As an example, try ordering cotton-based clothing from the USA. When the postman delivers it, you'll get charged 27% Import Tax (as well as 20% VAT and an £8 administration fee).
If you order a similar item from China, you'll pay 12% Import Duty (plus the VAT and admin fee).
However if you import it from France, Germany, Italy or anywhere else within the EU you won't pay a penny in Import Duty. (VAT will have been included in the purchase price anyway).
Basically, all countries tax imports of most items unless they've entered into agreements with other countries (either on a bilateral basis or, more commonly, as part of a 'free trade' area). The USA, Canada and Mexico have such an agreement (NAFTA), so that most goods and services can be traded freely across their borders. India, Bangladesh, Sri Lanka, China, South Korea and Laos have a broadly similar agreement (APTA). Such agreements show that even major trading powers (such as the USA and China) are reluctant to 'go it alone', believing that they're better off working in partnership with other nations.
The UK is in the European Economic Area, which provides 'barrier-free' trade across all 31 member countries, 28 of which are within the European Union.
If the UK was to leave to EU it could still remain within the EEA, so the UK could still benefit from free trade across the whole of the area. (Norway already holds such a status, as a member of the EEA but not of the EU).

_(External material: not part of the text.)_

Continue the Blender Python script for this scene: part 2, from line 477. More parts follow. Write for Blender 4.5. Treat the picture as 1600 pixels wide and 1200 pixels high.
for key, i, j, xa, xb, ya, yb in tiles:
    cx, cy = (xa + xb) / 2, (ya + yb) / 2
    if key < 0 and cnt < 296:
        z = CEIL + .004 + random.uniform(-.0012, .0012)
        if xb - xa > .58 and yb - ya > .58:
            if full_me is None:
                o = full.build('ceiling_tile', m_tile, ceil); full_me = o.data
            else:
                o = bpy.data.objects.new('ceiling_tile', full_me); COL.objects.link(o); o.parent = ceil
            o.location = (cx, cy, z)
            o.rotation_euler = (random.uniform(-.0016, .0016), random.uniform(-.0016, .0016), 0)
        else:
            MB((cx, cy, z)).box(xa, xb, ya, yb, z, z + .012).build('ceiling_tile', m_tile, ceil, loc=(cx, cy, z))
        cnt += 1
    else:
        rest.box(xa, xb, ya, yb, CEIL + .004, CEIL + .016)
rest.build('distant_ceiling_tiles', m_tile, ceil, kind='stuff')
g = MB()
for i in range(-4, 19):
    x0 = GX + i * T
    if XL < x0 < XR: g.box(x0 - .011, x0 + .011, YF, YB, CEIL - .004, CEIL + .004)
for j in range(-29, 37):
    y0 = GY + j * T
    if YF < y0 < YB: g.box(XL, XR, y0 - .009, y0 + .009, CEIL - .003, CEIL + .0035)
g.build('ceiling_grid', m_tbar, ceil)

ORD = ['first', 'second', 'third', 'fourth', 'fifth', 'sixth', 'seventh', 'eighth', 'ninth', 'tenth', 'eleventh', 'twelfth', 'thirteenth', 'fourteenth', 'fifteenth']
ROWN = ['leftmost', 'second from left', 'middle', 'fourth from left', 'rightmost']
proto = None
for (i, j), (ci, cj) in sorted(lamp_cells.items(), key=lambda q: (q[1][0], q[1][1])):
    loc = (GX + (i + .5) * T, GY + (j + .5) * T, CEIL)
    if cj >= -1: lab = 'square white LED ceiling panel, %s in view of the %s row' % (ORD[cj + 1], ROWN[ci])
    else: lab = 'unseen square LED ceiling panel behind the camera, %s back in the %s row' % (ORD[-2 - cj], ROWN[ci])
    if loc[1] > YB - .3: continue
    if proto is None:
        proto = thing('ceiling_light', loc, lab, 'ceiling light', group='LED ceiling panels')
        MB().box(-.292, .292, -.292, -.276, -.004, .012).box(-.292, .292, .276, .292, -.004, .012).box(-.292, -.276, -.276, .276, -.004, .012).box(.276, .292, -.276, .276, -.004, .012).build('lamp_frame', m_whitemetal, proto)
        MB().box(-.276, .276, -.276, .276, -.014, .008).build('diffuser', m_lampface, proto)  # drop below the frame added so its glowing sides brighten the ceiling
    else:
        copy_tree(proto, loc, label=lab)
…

The disadvantage though would be that the UK would still be bound by nearly all EU rules, since they apply throughout the EEA, (which wouldn't please Eurosceptics) but with no say whatsoever as to what those rules should be (which wouldn't please the Europhiles).
If the UK was to leave both the EU and the EEA, treading with other European countries would be much, much harder and overseas investors (such as Japanese car manufacturers with plants in the UK) would almost certainly pull their operations out of this country.